+++ MATERIAL PROVIDED

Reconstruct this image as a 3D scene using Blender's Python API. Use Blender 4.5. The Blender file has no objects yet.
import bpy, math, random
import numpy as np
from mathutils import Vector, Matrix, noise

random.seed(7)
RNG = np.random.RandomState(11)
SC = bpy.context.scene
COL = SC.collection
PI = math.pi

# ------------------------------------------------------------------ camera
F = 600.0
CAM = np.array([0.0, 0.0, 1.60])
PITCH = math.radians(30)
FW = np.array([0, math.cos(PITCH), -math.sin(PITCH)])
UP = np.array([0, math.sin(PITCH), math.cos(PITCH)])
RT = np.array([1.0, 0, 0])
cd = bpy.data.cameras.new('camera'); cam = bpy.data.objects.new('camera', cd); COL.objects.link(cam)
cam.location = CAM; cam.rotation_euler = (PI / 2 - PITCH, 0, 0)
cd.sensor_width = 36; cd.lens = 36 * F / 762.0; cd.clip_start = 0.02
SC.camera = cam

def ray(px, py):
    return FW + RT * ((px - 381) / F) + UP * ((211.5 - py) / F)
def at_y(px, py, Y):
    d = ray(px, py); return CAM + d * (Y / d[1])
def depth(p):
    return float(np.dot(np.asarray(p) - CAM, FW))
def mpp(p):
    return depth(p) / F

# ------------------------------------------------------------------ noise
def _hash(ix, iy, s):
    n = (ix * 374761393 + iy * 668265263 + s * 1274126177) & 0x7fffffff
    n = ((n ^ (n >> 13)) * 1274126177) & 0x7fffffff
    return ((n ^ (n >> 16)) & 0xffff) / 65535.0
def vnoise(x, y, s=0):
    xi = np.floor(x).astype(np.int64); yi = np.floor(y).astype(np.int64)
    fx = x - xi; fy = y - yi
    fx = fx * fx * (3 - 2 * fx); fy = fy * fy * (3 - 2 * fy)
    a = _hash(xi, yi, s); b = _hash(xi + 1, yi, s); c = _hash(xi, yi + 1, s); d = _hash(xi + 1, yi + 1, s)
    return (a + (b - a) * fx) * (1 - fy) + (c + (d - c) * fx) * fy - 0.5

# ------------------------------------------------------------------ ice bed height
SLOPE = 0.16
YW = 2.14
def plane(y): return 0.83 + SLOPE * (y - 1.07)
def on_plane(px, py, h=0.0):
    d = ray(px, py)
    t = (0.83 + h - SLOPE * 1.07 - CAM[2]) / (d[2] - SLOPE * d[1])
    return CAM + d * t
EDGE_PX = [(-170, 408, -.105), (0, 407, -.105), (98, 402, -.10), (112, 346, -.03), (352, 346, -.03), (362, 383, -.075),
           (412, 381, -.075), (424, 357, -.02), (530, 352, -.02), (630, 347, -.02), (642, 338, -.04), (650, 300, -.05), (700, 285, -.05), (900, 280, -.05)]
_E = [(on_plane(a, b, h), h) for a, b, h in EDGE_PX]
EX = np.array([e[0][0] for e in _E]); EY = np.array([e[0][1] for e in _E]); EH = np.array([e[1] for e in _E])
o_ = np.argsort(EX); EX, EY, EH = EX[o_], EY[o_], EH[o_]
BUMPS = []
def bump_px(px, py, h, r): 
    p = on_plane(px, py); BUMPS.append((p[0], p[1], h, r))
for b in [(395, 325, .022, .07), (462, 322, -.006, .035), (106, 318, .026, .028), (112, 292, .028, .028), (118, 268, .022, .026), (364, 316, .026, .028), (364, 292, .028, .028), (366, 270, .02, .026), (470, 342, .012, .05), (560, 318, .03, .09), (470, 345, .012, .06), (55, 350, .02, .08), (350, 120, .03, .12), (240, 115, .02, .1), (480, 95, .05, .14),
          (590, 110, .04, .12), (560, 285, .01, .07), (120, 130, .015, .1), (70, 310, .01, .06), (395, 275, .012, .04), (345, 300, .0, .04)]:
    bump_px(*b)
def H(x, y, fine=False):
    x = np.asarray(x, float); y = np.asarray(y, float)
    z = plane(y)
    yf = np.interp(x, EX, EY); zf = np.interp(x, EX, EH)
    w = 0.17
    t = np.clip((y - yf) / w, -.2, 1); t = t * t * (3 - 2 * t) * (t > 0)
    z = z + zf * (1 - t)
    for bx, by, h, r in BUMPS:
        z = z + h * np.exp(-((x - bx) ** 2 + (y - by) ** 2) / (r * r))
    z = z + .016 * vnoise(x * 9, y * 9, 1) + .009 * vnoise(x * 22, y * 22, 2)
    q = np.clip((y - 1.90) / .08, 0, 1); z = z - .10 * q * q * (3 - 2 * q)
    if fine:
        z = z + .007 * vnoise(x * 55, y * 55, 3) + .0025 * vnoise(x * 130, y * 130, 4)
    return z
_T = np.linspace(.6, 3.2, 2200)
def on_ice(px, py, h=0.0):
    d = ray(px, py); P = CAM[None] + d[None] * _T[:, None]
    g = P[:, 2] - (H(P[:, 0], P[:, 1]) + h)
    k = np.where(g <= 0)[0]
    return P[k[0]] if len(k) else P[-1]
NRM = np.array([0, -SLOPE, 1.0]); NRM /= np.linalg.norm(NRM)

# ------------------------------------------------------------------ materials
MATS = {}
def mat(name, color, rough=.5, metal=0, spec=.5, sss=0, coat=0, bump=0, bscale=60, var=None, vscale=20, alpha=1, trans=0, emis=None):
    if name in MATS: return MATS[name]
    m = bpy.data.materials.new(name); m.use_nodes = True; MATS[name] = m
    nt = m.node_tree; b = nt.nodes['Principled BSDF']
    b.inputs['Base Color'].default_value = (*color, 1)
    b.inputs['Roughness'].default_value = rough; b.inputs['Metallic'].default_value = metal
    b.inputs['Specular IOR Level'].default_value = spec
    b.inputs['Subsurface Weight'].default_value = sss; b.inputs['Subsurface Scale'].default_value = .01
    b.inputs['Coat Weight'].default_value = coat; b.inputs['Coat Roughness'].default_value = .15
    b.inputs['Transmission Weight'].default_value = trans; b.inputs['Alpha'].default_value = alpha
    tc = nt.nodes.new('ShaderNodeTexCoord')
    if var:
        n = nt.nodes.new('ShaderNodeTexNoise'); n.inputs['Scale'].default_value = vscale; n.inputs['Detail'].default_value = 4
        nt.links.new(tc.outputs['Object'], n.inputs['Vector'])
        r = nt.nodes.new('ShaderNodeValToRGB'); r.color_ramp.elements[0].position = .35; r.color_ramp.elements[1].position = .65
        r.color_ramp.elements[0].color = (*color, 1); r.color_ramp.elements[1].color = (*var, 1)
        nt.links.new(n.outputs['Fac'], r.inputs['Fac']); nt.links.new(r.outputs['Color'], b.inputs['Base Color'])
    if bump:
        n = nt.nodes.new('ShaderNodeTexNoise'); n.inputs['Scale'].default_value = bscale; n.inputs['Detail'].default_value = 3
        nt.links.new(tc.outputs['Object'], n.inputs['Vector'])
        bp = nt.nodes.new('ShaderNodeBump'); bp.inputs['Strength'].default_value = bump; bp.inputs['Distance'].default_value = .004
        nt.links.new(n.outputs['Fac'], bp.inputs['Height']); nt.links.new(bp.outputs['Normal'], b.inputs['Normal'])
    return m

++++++

- [EXERCISE DIRECTIONS] Take the lines above from the first through the one containing "SC.camera = cam" and reproduce them exactly; include nothing else.

- [TASK RESULT]
Reconstruct this image as a 3D scene using Blender's Python API. Use Blender 4.5. The Blender file has no objects yet.
import bpy, math, random
import numpy as np
from mathutils import Vector, Matrix, noise

random.seed(7)
RNG = np.random.RandomState(11)
SC = bpy.context.scene
COL = SC.collection
PI = math.pi

# ------------------------------------------------------------------ camera
F = 600.0
CAM = np.array([0.0, 0.0, 1.60])
PITCH = math.radians(30)
FW = np.array([0, math.cos(PITCH), -math.sin(PITCH)])
UP = np.array([0, math.sin(PITCH), math.cos(PITCH)])
RT = np.array([1.0, 0, 0])
cd = bpy.data.cameras.new('camera'); cam = bpy.data.objects.new('camera', cd); COL.objects.link(cam)
cam.location = CAM; cam.rotation_euler = (PI / 2 - PITCH, 0, 0)
cd.sensor_width = 36; cd.lens = 36 * F / 762.0; cd.clip_start = 0.02
SC.camera = cam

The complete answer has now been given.